Les « Internationaux » constituent, jusqu’à leur départ, le groupe le plus nombreux du camp de Gurs, aux côtés des réfugiés basques ou espagnols et des « aviateurs », membres des forces aériennes de la République vaincue. Ils proviennent d’une soixantaine de pays, surtout européens, mais également latino-américains, africains ou asiatiques. Les contingents les plus nombreux sont polonais, italiens, allemands, tchécoslovaques, autrichiens, yougoslaves, portugais, hongrois, roumains, bulgares et baltes. Les apatrides sont des Juifs allemands, autrichiens ou tchèques, déchus de leur nationalité.
Dans le camp de Gurs, les anciens volontaires d’Espagne constituent un groupe à part, structuré et actif. Afin de combattre la démoralisation née de la défaite et de l’exode comme l’angoisse du lendemain, ils organisent, avec les maigres moyens dont ils disposent, des activités culturelles et sportives : travaux manuels ou artistiques, cours ou conférences, musique et culture physique. Comme le font également les républicains espagnols dispersés, dans les nombreux camps français.

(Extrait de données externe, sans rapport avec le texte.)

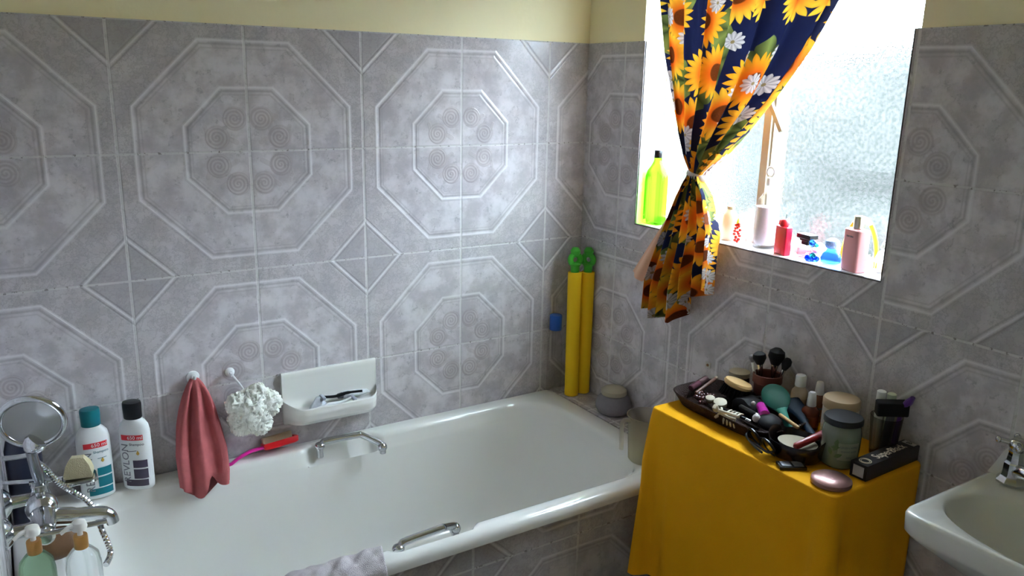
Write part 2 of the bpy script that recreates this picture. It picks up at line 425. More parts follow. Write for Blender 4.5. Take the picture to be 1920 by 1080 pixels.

Sous le régime de Vichy, nombre d’anciens volontaires des Brigades internationales seront internés dans le camp disciplinaire du Vernet d’Ariège. Pour leur participation aux protestations dans ce camp en février 1941, certains seront transférés dans le camp de Djelfa, dans le Sud algérien, situé sur des hauts-plateaux à 300 km d’Alger, au régime encore plus sévère.
Les modalités du départ et l’arrivée en France
Le retrait des brigadistes du front s’effectue sous le contrôle d’une Commission militaire internationale mandatée par la SDN. Les volontaires valides retirés du front le 25 septembre sont rassemblés à Calella, en Catalogne, où les émissaires de la SDN effectuent les contrôles. Des passeports collectifs sont délivrés et visés par le consulat français. Un certain nombre obtiennent la nationalité espagnole et peuvent rester dans l’Armée populaire de la République.
Après la cérémonie du 28 octobre, des trains spéciaux acheminent les volontaires survivants vers la frontière française. Le dispositif militaire et policier mis en place effectue des contrôles afin d’arrêter les insoumis et les étrangers ne pouvant regagner leur pays. Le gouvernement français ne veut pas laisser entrer sur son territoire les anciens brigadistes qui ne peuvent rentrer dans leur pays d’origine : Allemands, Italiens, Polonais, Hongrois, notamment, ressortissants de pays dirigés par des régimes fascistes ou autoritaires. Quelque 5 000 à 6 000 réfugiés politiques, bloqués à la frontière, reforment une petite division internationale. Restés en Catalogne, ils couvriront le grand exode de janvier-février 1939, la Retirada, qui verra près d’un demi-million de personnes – civils et militaires – chercher refuge en France lors de l’arrivée des troupes franquistes dans la région.
Quant aux volontaires français, ceux qui n’ont pas répondu aux appels de période militaire sont arrêtés. Les jeunes partis en Espagne avant d’accomplir leur service militaire sont passibles du conseil de guerre. Cependant, grâce à l’intervention du lieutenant-colonel Henri Morel, attaché militaire auprès de l’ambassade de France à Madrid, et excellent observateur du conflit en cours, qui est admiratif du courage des républicains – même s’il ne partage pas leurs options idéologiques – les réservistes rappelés au moment de la mobilisation ayant précédée les accords de Munich de la fin septembre 1938 ne seront pas inquiétés.
Pour le convoi qui arrive le 12 novembre 1938 en gare d’Austerlitz, à Paris, l’accueil est chaleureux. À l’appel des partis de gauche et des syndicats, en présence de diverses personnalités et d’une foule nombreuse, les Brigadistes qui arrivent sont accueillis avec enthousiasme. Un défilé aboutit à la fédération des Métaux, dans le 11e arrondissement. D’autres accueils de ce type auront lieu, en mode mineur, dans d’autres régions. Mais les journaux d’extrême droite ne cachent pas leur haine envers les volontaires. De toute manière, même chez les sympathisants, l’état d’esprit n’est plus le même qu’en 1936.